There is so much self help published in the world right now. Everyone and their sweet mama is a guru of the feel goods, publishing memes and books and e-courses faster than the grass can welcome spring. This is mostly good-ish, right? It pushes more positivity into our collective unconscious and encourages us to grow and not become complacent or fixed in our mindsets.

But sometimes it’s a little bad-ish. It’s bad-ish when it’s hyper-accomplishment focused; when it turns loving ourselves into the height of zeitgeist and makes it something we all must push ourselves, and our unfailingly high expectations of ourselves, into attaining, lest we be passé or slacking for struggling and being open about it.
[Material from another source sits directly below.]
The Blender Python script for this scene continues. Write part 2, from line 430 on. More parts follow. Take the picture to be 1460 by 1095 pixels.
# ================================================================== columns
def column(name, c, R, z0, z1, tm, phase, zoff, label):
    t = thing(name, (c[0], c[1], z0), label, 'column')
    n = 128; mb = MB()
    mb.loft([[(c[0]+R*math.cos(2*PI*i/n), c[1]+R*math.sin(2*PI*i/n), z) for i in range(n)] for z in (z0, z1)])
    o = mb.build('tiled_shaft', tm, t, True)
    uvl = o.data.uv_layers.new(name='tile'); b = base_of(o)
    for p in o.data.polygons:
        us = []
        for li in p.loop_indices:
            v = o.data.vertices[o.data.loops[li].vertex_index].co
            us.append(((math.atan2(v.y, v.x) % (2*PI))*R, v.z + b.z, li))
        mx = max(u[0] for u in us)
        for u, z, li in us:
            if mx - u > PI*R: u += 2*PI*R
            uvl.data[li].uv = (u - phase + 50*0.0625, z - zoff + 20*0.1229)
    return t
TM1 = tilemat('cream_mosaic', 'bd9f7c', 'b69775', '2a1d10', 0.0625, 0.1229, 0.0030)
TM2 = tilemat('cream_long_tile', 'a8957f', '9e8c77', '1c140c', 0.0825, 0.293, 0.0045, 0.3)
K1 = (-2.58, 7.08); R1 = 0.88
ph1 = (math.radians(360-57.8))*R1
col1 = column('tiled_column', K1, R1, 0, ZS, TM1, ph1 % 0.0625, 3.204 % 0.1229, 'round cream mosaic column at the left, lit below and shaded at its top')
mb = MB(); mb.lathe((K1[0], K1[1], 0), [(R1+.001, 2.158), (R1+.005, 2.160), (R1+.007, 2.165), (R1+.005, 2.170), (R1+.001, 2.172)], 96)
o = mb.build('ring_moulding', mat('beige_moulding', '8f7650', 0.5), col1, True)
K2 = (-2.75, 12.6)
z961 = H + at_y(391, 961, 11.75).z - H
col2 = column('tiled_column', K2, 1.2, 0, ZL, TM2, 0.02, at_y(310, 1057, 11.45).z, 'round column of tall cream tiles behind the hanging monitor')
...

It’s bad-ish when it doesn’t make space for those oft inherited voices in our head, the ones we are all battling, the ones that say we haven’t achieved enough and we aren’t worthy of what we have or better.  We know these voices aren’t helping us, and we’re fighting them, but we don’t need to be made to feel bad or even more unworthy for having them.  The self help is bad when it becomes narrow perfectionism masked in zen.

I offer you this:  I hope you have moments of radical self love on those days when you just absolutely crush life. I also hope you don’t judge yourself too harshly when that radical self love feeling is fleeting and you muck life up a bit.  My fervent wish for you is that you can develop a deep and abiding self tolerance that you carry in your heart day-by-day. This deep and abiding self tolerance will help you surf the waves of both the radical self love, and the wretched self hatred, that life occasionally brings, as a condition of our humanness, without causing an unmooring of your purpose and path.

We are not perfect, nor are we supposed to be. That’s why we’re “here”, having a human experience and not “there” having a divine one. We are here for the joy and the pain. Make room for both, leave the door unlocked and two empty seats at the kitchen table. Sure, maybe welcome joy to the table with a little more encouragement and enthusiasm, but don’t lock out or starve the pain; it has a back door key.